(711b) Electronic Doping of Semiconductor Thermoelectric Nanostructures with Isoelectronic Dopants | AIChE

(711b) Electronic Doping of Semiconductor Thermoelectric Nanostructures with Isoelectronic Dopants

Authors 

Sahu, A. - Presenter, New York University
Thermoelectric devices possess enormous potential to reshape the global energy landscape by converting waste heat into electricity, yet their commercial implementation has been limited by their high cost to output power ratio. No single “champion” thermoelectric material exists due to a broad range of material-dependent thermal and electrical property optimization challenges.

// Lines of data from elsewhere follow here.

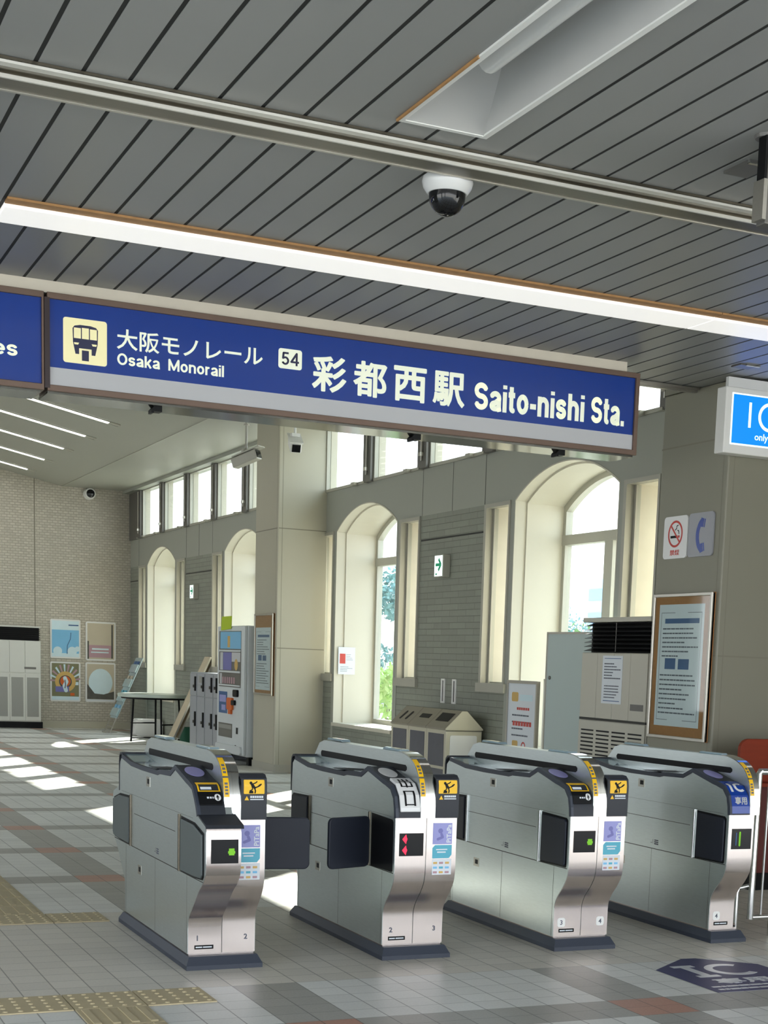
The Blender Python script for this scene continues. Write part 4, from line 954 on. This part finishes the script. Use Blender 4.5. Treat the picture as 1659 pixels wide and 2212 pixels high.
# tall air conditioner
def aircon_side(label, xf, y0, y1):
    t = thing('air_conditioner', label, 'air conditioner', (xf + .25, (y0+y1)/2, 0), 'floor standing air conditioners'); xb = 7.13
    b = B(); b.box(xf + .012, xb, y0, y1, .06, 1.66); b.box(xf, xb, y0, y1, 1.915, 1.955); b.box(xf + .30, xb, y0, y1, 1.66, 1.915); link('cabinet', b, 'acbody', t, bevel=0.006)
    b = B(); b.box(xf + .03, xb - .02, y0 + .02, y1 - .02, 0, .06); link('plinth', b, 'black', t)
    b = B()
    for k in range(4):
        a = y0 + .01 + k * (y1 - y0 - .02) / 4; d = y0 + .006 + (k + 1) * (y1 - y0 - .02) / 4; b.box(xf, xf + .014, a, d, 1.105, 1.655)
    link('front_panel', b, 'acbody', t, bevel=0.003)
    b = B(); b.box(xf + .004, xf + .02, y0 + .004, y1 - .004, 1.085, 1.105); link('gap', b, 'seam', t)
    b = B(); b.box(xf, xf + .014, y0 + .008, y1 - .008, .08, 1.08); link('intake_panel', b, 'acbody', t, bevel=0.003)
    b = B()
    for k in range(4):
        a = y0 + .05 + k * (y1 - y0 - .06) / 4; d = a + (y1 - y0) / 4 - .06
        for z in [.14 + .034 * i for i in range(26)]: b.box(xf - .0015, xf + .002, a, d, z, z + .014)
    link('intake_slots', b, 'black', t)
    b = B(); b.box(xf + .08, xf + .30, y0 + .03, y1 - .03, 1.662, 1.913); link('outlet', b, 'black', t)
    for k in range(7):
        b = B(); z = 1.682 + k * .035; b.px([(y0 + .015, 0), (y1 - .015, 0), (y1 - .015, .006), (y0 + .015, .006)], 0, .1) if False else b.py([(xf + .012, z - .008), (xf + .018, z - .010), (xf + .09, z + .012), (xf + .086, z + .016)], y0 + .015, y1 - .015); link('louvre', b, 'black', t)
    b = B(); b.box(xf + .010, xf + .013, (y0+y1)/2 - .004, (y0+y1)/2 + .004, 1.67, 1.91); link('louvre_link', b, 'frame_dark', t)
    b = B(); b.box(xf - .003, xf, y0 + .05, y0 + .25, 1.19, 1.243); link('control_display', b, 'frame_dark', t)
    return t
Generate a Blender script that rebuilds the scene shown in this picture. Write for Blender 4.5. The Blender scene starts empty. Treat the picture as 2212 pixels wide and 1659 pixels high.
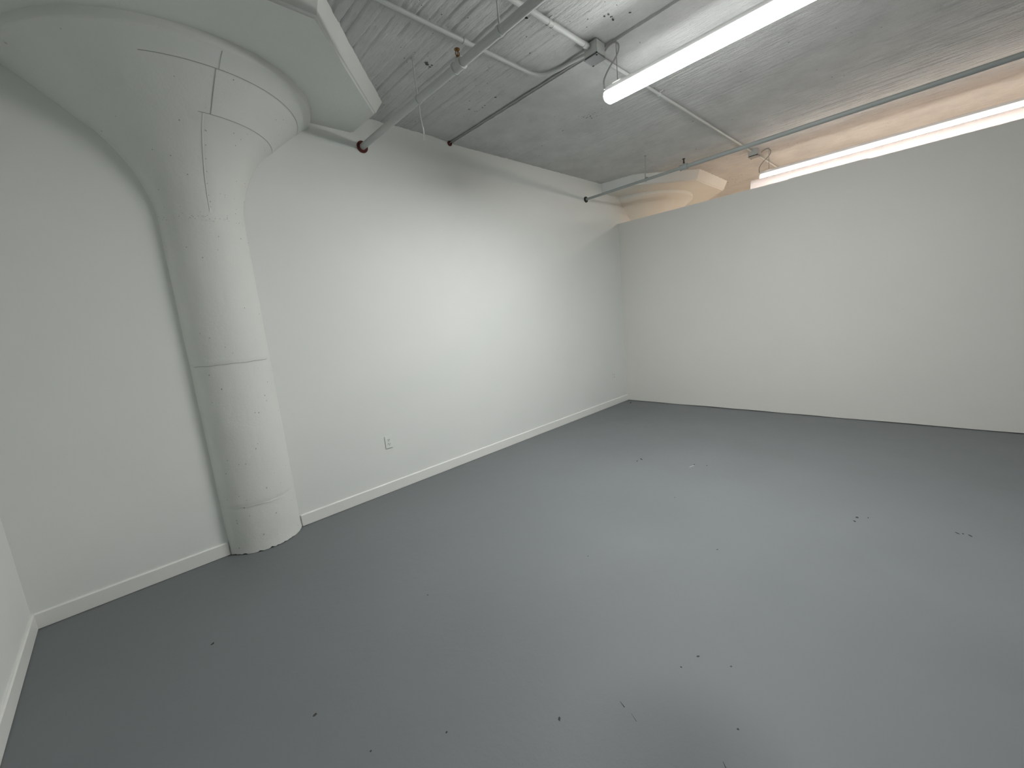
import bpy, bmesh, math, random
import numpy as np
from mathutils import Vector, Matrix, noise

sc = bpy.context.scene
C = sc.collection
random.seed(4)

# ------------------------------------------------------------------ camera
cam_d = bpy.data.cameras.new('camera')
cam = bpy.data.objects.new('camera', cam_d)
C.objects.link(cam)
cam_d.sensor_width = 36.0
cam_d.lens = 890.12 / 2212.0 * 36.0
cam_d.clip_start = 0.02
cam_d.clip_end = 60
YAW, PITCH, ROLL = 0.7555, 0.1588, -0.0956
_cy, _sy, _cp, _sp = math.cos(YAW), math.sin(YAW), math.cos(PITCH), math.sin(PITCH)
_f = Vector((_sy * _cp, _cy * _cp, -_sp))
_r = Vector((_cy, -_sy, 0))
_u = _r.cross(_f)
_R = math.cos(ROLL) * _r + math.sin(ROLL) * _u
_U = -math.sin(ROLL) * _r + math.cos(ROLL) * _u
M = Matrix((_R, _U, -_f)).transposed().to_4x4()
M.translation = Vector((0, 0, 1.46))
cam.matrix_world = M
sc.camera = cam

# ------------------------------------------------------------------ world, exposure
w = bpy.data.worlds.new('world')
sc.world = w
w.use_nodes = True
w.node_tree.nodes['Background'].inputs[0].default_value = (0.02, 0.02, 0.02, 1)
w.node_tree.nodes['Background'].inputs[1].default_value = 1.0
sc.view_settings.view_transform = 'Standard'
sc.view_settings.look = 'None'
sc.view_settings.gamma = 1.0
sc.view_settings.use_curve_mapping = False
sc.view_settings.exposure = 1.6
SIDE = 0.15          # luminance of the lens flanks relative to its underside
LAMP_A = 78.0       # room fixture lens radiance
LAMP_B = 27.0       # fixtures of the neighbouring room

# ------------------------------------------------------------------ room dimensions
YW = 3.426         # face of the main wall
XP = 5.70          # face of the partition
XL = -0.586        # face of the short return wall at the left
ZC = 3.21          # ceiling slab, left part
ZC2 = 3.188        # ceiling slab, right of the step
XS = 2.725         # step in the ceiling
YB = -8.0          # back of the room
XE = 10.4          # far end of the neighbouring room

# ------------------------------------------------------------------ materials
def mat(name, col, rough=0.6, spec=0.4, metal=0.0):
    m = bpy.data.materials.new(name)
    m.use_nodes = True
    b = m.node_tree.nodes['Principled BSDF']
    b.inputs['Base Color'].default_value = (*col, 1)
    b.inputs['Roughness'].default_value = rough
    b.inputs['Specular IOR Level'].default_value = spec
    b.inputs['Metallic'].default_value = metal
    return m

def nodes(m):
    return m.node_tree.nodes, m.node_tree.links, m.node_tree.nodes['Principled BSDF']

def coords(m, scale=(1, 1, 1)):
    n, l, b = nodes(m)
    g = n.new('ShaderNodeNewGeometry')
    mp = n.new('ShaderNodeMapping')
    mp.inputs['Scale'].default_value = scale
    l.new(g.outputs['Position'], mp.inputs['Vector'])
    return mp.outputs['Vector']

def noise_n(m, vec, scale, detail=4, rough=0.55):
    n, l, b = nodes(m)
    t = n.new('ShaderNodeTexNoise')
    t.inputs['Scale'].default_value = scale
    t.inputs['Detail'].default_value = detail
    t.inputs['Roughness'].default_value = rough
    l.new(vec, t.inputs['Vector'])
    return t.outputs['Fac']

def ramp(m, fac, stops):
    n, l, b = nodes(m)
    r = n.new('ShaderNodeValToRGB')
    e = r.color_ramp.elements
    while len(e) < len(stops):
        e.new(0.5)
    for i, (p, c) in enumerate(stops):
        e[i].position = p
        e[i].color = (*c, 1) if len(c) == 3 else c
    l.new(fac, r.inputs['Fac'])
    return r.outputs['Color']

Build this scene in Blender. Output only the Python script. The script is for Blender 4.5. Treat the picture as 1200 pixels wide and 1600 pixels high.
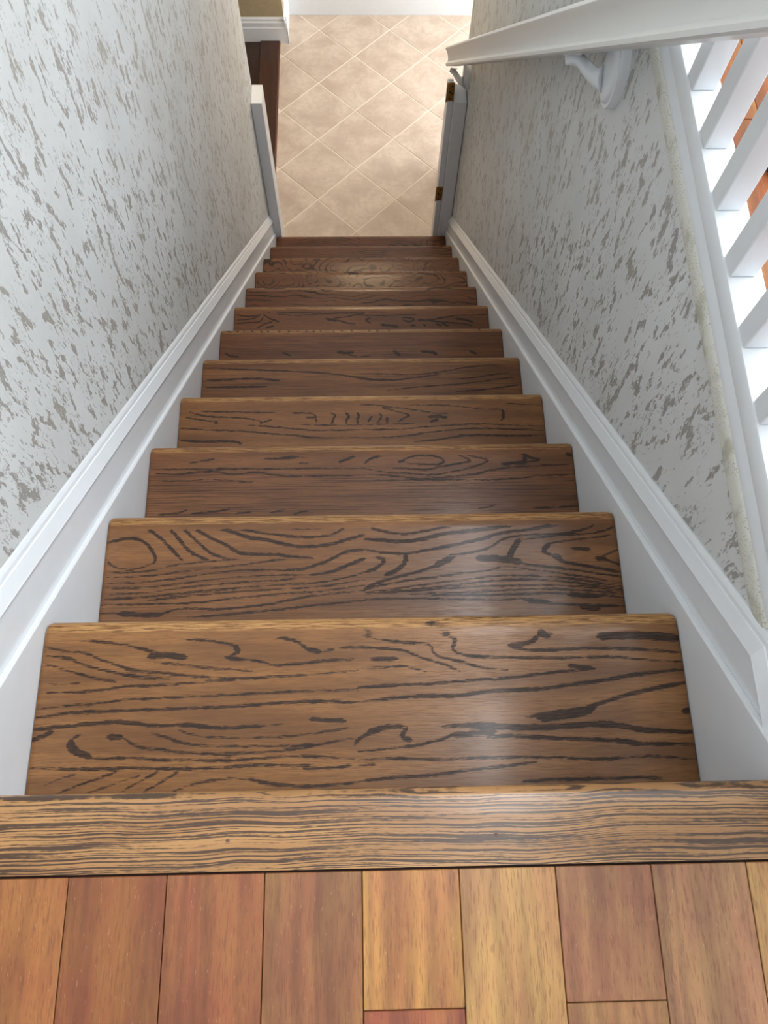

While the advent of nanostructuring provided a general design paradigm for reducing material thermal conductivities, there exists no analogous strategy for homogeneous, precise doping of materials. Here, we demonstrate a nanoscale interface engineering approach with an isoelectronic dopant that harnesses the large chemically accessible surface areas of nanomaterials to modify the band structure of the host material to yield massive, finely-controlled, and stable changes in the Seebeck coefficient, switching a prototypical p-type thermoelectric material, tellurium, into a robust n-type material exhibiting stable properties over months of testing. These remodeled, n-type nanowires display extremely high power factors that are orders of magnitude higher than their bulk p-type counterparts. We proceed further to dope these nanowires with small organic molecules to generate hybrid organic inorganic nanocomposites and demonstrate power factors and ZTs surpassing bulk tellurium.